## The problem
Word for word, quote all of the material, omitting the pictures.

## Supplied information
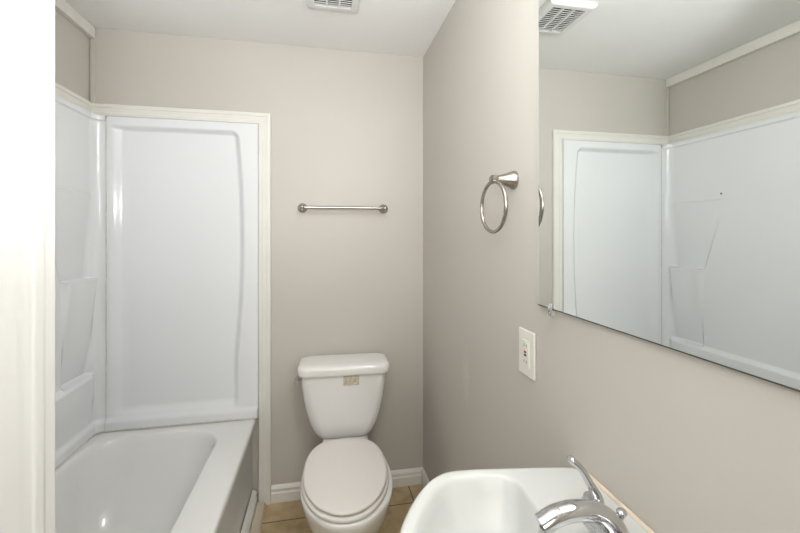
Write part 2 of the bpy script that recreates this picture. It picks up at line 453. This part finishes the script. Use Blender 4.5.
# ------------------------------------------------------------------ toilet (local: x across, y = distance towards the room (negative), z up)
toi = thing('toilet', 'white two-piece toilet with closed lid standing against the back wall', 'toilet', (0.103, 2.0, 0), radians(-2.0))
def tank_loop(z, hw, y0, y1, r): return rrect(-hw, hw, y0, y1, r, z, 8)
YT = -0.028
tl = []
for z, hw, yf, r in ((0.3635, .108, -.150, .04), (0.366, .118, -.166, .05), (0.374, .129, -.178, .055), (0.40, .145, -.188, .055), (0.44, .161, -.191, .052),
                     (0.50, .177, -.192, .048), (0.56, .188, -.196, .045), (0.62, .195, -.198, .042), (0.675, .199, -.200, .04)):
    tl.append(tank_loop(z, hw, yf, YT, r))
obj('tank', loft(tl), M['porcelain'], toi, angle=60)
ll = [tank_loop(0.670, .196, -.197, YT + .004, .04), tank_loop(0.671, .210, -.211, YT + .008, .045), tank_loop(0.676, .213, -.214, YT + .010, .046),
      tank_loop(0.700, .213, -.214, YT + .010, .046), tank_loop(0.710, .210, -.211, YT + .008, .046), tank_loop(0.716, .202, -.203, YT + .003, .045),
      tank_loop(0.719, .180, -.18, YT - .015, .04), tank_loop(0.7205, .10, -.13, YT - .06, .03)]
obj('tank_lid', loft(ll), M['porcelain'], toi, angle=60)
# flush handle at the left end of the tank
fh = lathe([(0.013, 0), (0.013, 0.006), (0.008, 0.009), (0.008, 0.016)], (-0.188, -0.165, 0.656), (-1, 0, 0), 16)
fo = obj('flush_handle', fh, M['chrome'], toi); fo['label'] = 'chrome flush handle'
lv = bmesh.new()
tube([(-0.211, -0.154, 0.657), (-0.213, -0.17, 0.657), (-0.213, -0.195, 0.656), (-0.212, -0.215, 0.654)], [.010, .012, .012, .010], 12, lv)
obj('lever', lv, M['chrome'], fo)
st = boxbm(-0.004, 0.068, -0.2005, -0.1985, 0.622, 0.6695)
so = obj('warning_sticker', st, M['sticker'], toi, smooth=False); so['label'] = 'small tan printed sticker'

def half_to_loop(prof, z, dy=0.0):
    """prof: list of (y, halfwidth) from back to front tip; closed symmetric loop"""
    pts = [(w_, y + dy, z) for y, w_ in prof] + [(-w_, y + dy, z) for y, w_ in reversed(prof)]
    return pts
def egg(yb, yf, hw, z, n=28, back=0.55, sq=2.0, wide=0.5):
    """egg outline: yb back, yf front (yf<yb), widest at fraction wide"""
    ym = yb + (yf - yb) * wide
    pts = []
    for k in range(2 * n):
        a = tau * k / (2 * n)
        sx, sy = cos(a), sin(a)
        ex = 2.0 / sq if sy > 0 else 1.0
        x = hw * math.copysign(abs(sx) ** (ex if sy > 0 else 1.0), sx)
        y = ym + (yb - ym) * (abs(sy) ** ex) if sy > 0 else ym + (yf - ym) * abs(sy)
        pts.append((x, y, z))
    return pts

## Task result
Write part 2 of the bpy script that recreates this picture. It picks up at line 453. This part finishes the script. Use Blender 4.5.
# ------------------------------------------------------------------ toilet (local: x across, y = distance towards the room (negative), z up)
toi = thing('toilet', 'white two-piece toilet with closed lid standing against the back wall', 'toilet', (0.103, 2.0, 0), radians(-2.0))
def tank_loop(z, hw, y0, y1, r): return rrect(-hw, hw, y0, y1, r, z, 8)
YT = -0.028
tl = []
for z, hw, yf, r in ((0.3635, .108, -.150, .04), (0.366, .118, -.166, .05), (0.374, .129, -.178, .055), (0.40, .145, -.188, .055), (0.44, .161, -.191, .052),
                     (0.50, .177, -.192, .048), (0.56, .188, -.196, .045), (0.62, .195, -.198, .042), (0.675, .199, -.200, .04)):
    tl.append(tank_loop(z, hw, yf, YT, r))
obj('tank', loft(tl), M['porcelain'], toi, angle=60)
ll = [tank_loop(0.670, .196, -.197, YT + .004, .04), tank_loop(0.671, .210, -.211, YT + .008, .045), tank_loop(0.676, .213, -.214, YT + .010, .046),
      tank_loop(0.700, .213, -.214, YT + .010, .046), tank_loop(0.710, .210, -.211, YT + .008, .046), tank_loop(0.716, .202, -.203, YT + .003, .045),
      tank_loop(0.719, .180, -.18, YT - .015, .04), tank_loop(0.7205, .10, -.13, YT - .06, .03)]
obj('tank_lid', loft(ll), M['porcelain'], toi, angle=60)
# flush handle at the left end of the tank
fh = lathe([(0.013, 0), (0.013, 0.006), (0.008, 0.009), (0.008, 0.016)], (-0.188, -0.165, 0.656), (-1, 0, 0), 16)
fo = obj('flush_handle', fh, M['chrome'], toi); fo['label'] = 'chrome flush handle'
lv = bmesh.new()
tube([(-0.211, -0.154, 0.657), (-0.213, -0.17, 0.657), (-0.213, -0.195, 0.656), (-0.212, -0.215, 0.654)], [.010, .012, .012, .010], 12, lv)
obj('lever', lv, M['chrome'], fo)
st = boxbm(-0.004, 0.068, -0.2005, -0.1985, 0.622, 0.6695)
so = obj('warning_sticker', st, M['sticker'], toi, smooth=False); so['label'] = 'small tan printed sticker'

def half_to_loop(prof, z, dy=0.0):
    """prof: list of (y, halfwidth) from back to front tip; closed symmetric loop"""
    pts = [(w_, y + dy, z) for y, w_ in prof] + [(-w_, y + dy, z) for y, w_ in reversed(prof)]
    return pts
def egg(yb, yf, hw, z, n=28, back=0.55, sq=2.0, wide=0.5):
    """egg outline: yb back, yf front (yf<yb), widest at fraction wide"""
    ym = yb + (yf - yb) * wide
    pts = []
    for k in range(2 * n):
        a = tau * k / (2 * n)
        sx, sy = cos(a), sin(a)
        ex = 2.0 / sq if sy > 0 else 1.0
        x = hw * math.copysign(abs(sx) ** (ex if sy > 0 else 1.0), sx)
        y = ym + (yb - ym) * (abs(sy) ** ex) if sy > 0 else ym + (yf - ym) * abs(sy)
        pts.append((x, y, z))
    return pts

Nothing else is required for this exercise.